_WRITTEN REQUEST:_
Copy out the listing that follows exactly, dropping every picture.

□ □ □

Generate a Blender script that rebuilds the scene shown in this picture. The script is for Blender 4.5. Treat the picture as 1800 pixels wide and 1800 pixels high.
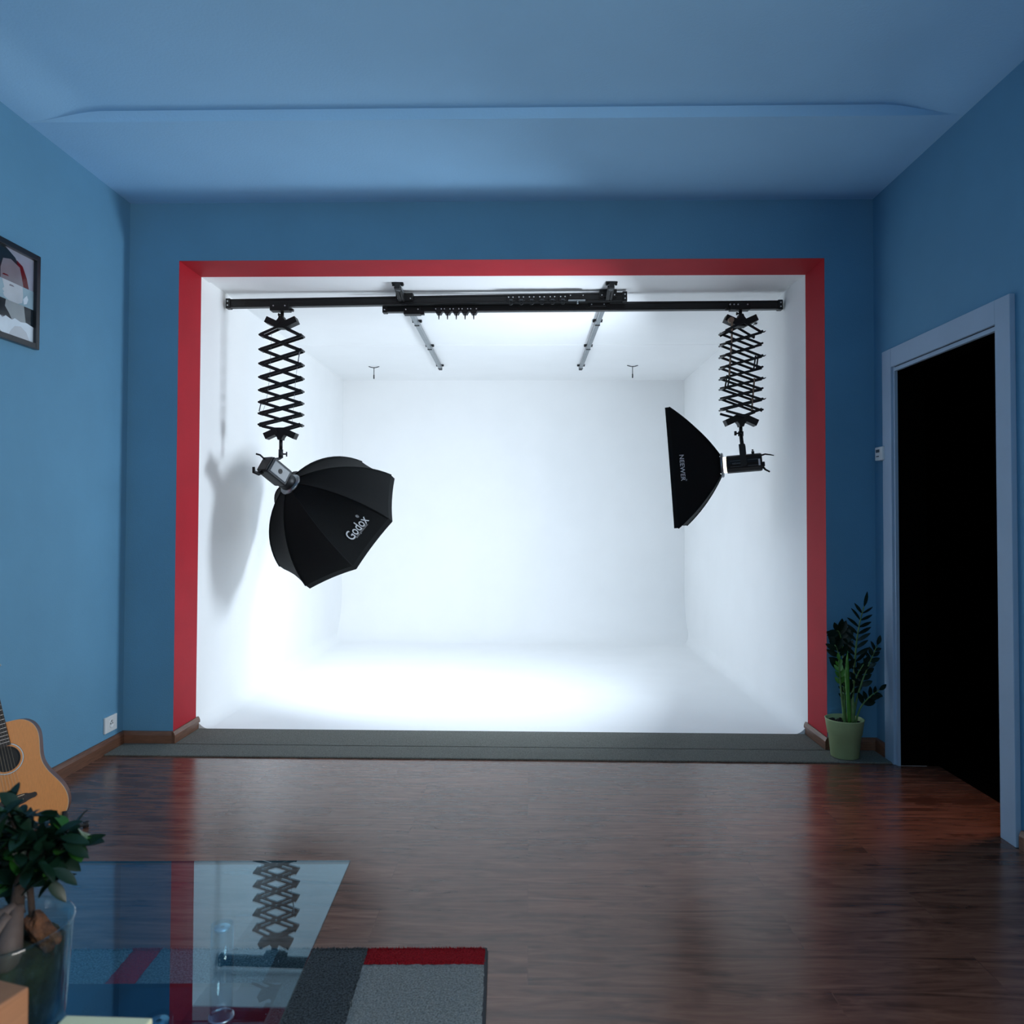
import bpy, bmesh, math, random
from mathutils import Vector, Matrix
for o in list(bpy.data.objects): bpy.data.objects.remove(o, do_unlink=True)
C = bpy.context.scene.collection
PI = math.pi
rnd = random.Random(7)

# ------------------------------------------------------------------ camera
cam_d = bpy.data.cameras.new('camera'); cam = bpy.data.objects.new('camera', cam_d); C.objects.link(cam)
bpy.context.scene.camera = cam
cam_d.sensor_width = 36; cam_d.lens = 27.0; cam_d.shift_y = -0.01283; cam_d.clip_start = 0.05
YAW, PIT, ROL = .022, .023, .0031
fw = Vector((-math.sin(YAW)*math.cos(PIT), math.cos(YAW)*math.cos(PIT), math.sin(PIT)))
rt = Vector((math.cos(YAW), math.sin(YAW), 0)); up = rt.cross(fw)
R = Matrix((rt, up, -fw)).transposed() @ Matrix.Rotation(ROL, 3, 'Z')
cam.matrix_world = Matrix.Translation((0, 0, 1.27)) @ R.to_4x4()
cam_d.dof.use_dof = True; cam_d.dof.focus_distance = 4.9; cam_d.dof.aperture_fstop = 7.0

# ------------------------------------------------------------------ world, light, exposure
sc = bpy.context.scene
sc.view_settings.view_transform = 'Standard'; sc.view_settings.look = 'None'
sc.view_settings.exposure = 0.0; sc.view_settings.gamma = 1.0; sc.view_settings.use_curve_mapping = False
w = bpy.data.worlds.new('world'); sc.world = w; w.use_nodes = True
w.node_tree.nodes['Background'].inputs[0].default_value = (.55, .7, .9, 1)
w.node_tree.nodes['Background'].inputs[1].default_value = .25
OCTA_POWER, RECT_POWER = 16.5, 58.0          # emission of the two softbox diffusers
SOFT_COL = (.78, .90, 1.02)
def area_light(name, loc, rot, sx, sy, energy, col, spread=PI):
    d = bpy.data.lights.new(name, 'AREA'); d.shape = 'RECTANGLE'; d.size = sx; d.size_y = sy
    d.energy = energy; d.color = col; d.spread = spread
    o = bpy.data.objects.new(name, d); C.objects.link(o); o.location = loc; o.rotation_euler = rot
    return o
# fill light through the unseen window behind the camera, plus an added right-wall one
area_light('unseen_window_fill', (-1.1, -2.62, 1.55), (PI/2, 0, 0), 1.2, 1.4, 20, (1.0, .97, .92))
area_light('unseen_window_fill', (1.96, -.6, 1.55), (PI/2, 0, PI/2), 1.4, 1.4, 118, (1.0, .95, .88))
# warm lamp of the hallway behind the open door
sd = bpy.data.lights.new('hallway_lamp', 'SPOT'); sd.energy = 75; sd.color = (1, .40, .13); sd.spot_size = math.radians(75); sd.spot_blend = .9; sd.shadow_soft_size = .25
so = bpy.data.objects.new('hallway_lamp', sd); C.objects.link(so); so.location = (2.75, 3.45, 2.25)
so.rotation_euler = (Vector((1.35, 2.35, 0)) - so.location).to_track_quat('-Z', 'Y').to_euler()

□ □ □

_ANSWER TO THIS TASK:_
Generate a Blender script that rebuilds the scene shown in this picture. The script is for Blender 4.5. Treat the picture as 1800 pixels wide and 1800 pixels high.
import bpy, bmesh, math, random
from mathutils import Vector, Matrix
for o in list(bpy.data.objects): bpy.data.objects.remove(o, do_unlink=True)
C = bpy.context.scene.collection
PI = math.pi
rnd = random.Random(7)

# ------------------------------------------------------------------ camera
cam_d = bpy.data.cameras.new('camera'); cam = bpy.data.objects.new('camera', cam_d); C.objects.link(cam)
bpy.context.scene.camera = cam
cam_d.sensor_width = 36; cam_d.lens = 27.0; cam_d.shift_y = -0.01283; cam_d.clip_start = 0.05
YAW, PIT, ROL = .022, .023, .0031
fw = Vector((-math.sin(YAW)*math.cos(PIT), math.cos(YAW)*math.cos(PIT), math.sin(PIT)))
rt = Vector((math.cos(YAW), math.sin(YAW), 0)); up = rt.cross(fw)
R = Matrix((rt, up, -fw)).transposed() @ Matrix.Rotation(ROL, 3, 'Z')
cam.matrix_world = Matrix.Translation((0, 0, 1.27)) @ R.to_4x4()
cam_d.dof.use_dof = True; cam_d.dof.focus_distance = 4.9; cam_d.dof.aperture_fstop = 7.0

# ------------------------------------------------------------------ world, light, exposure
sc = bpy.context.scene
sc.view_settings.view_transform = 'Standard'; sc.view_settings.look = 'None'
sc.view_settings.exposure = 0.0; sc.view_settings.gamma = 1.0; sc.view_settings.use_curve_mapping = False
w = bpy.data.worlds.new('world'); sc.world = w; w.use_nodes = True
w.node_tree.nodes['Background'].inputs[0].default_value = (.55, .7, .9, 1)
w.node_tree.nodes['Background'].inputs[1].default_value = .25
OCTA_POWER, RECT_POWER = 16.5, 58.0          # emission of the two softbox diffusers
SOFT_COL = (.78, .90, 1.02)
def area_light(name, loc, rot, sx, sy, energy, col, spread=PI):
    d = bpy.data.lights.new(name, 'AREA'); d.shape = 'RECTANGLE'; d.size = sx; d.size_y = sy
    d.energy = energy; d.color = col; d.spread = spread
    o = bpy.data.objects.new(name, d); C.objects.link(o); o.location = loc; o.rotation_euler = rot
    return o
# fill light through the unseen window behind the camera, plus an added right-wall one
area_light('unseen_window_fill', (-1.1, -2.62, 1.55), (PI/2, 0, 0), 1.2, 1.4, 20, (1.0, .97, .92))
area_light('unseen_window_fill', (1.96, -.6, 1.55), (PI/2, 0, PI/2), 1.4, 1.4, 118, (1.0, .95, .88))
# warm lamp of the hallway behind the open door
sd = bpy.data.lights.new('hallway_lamp', 'SPOT'); sd.energy = 75; sd.color = (1, .40, .13); sd.spot_size = math.radians(75); sd.spot_blend = .9; sd.shadow_soft_size = .25
so = bpy.data.objects.new('hallway_lamp', sd); C.objects.link(so); so.location = (2.75, 3.45, 2.25)
so.rotation_euler = (Vector((1.35, 2.35, 0)) - so.location).to_track_quat('-Z', 'Y').to_euler()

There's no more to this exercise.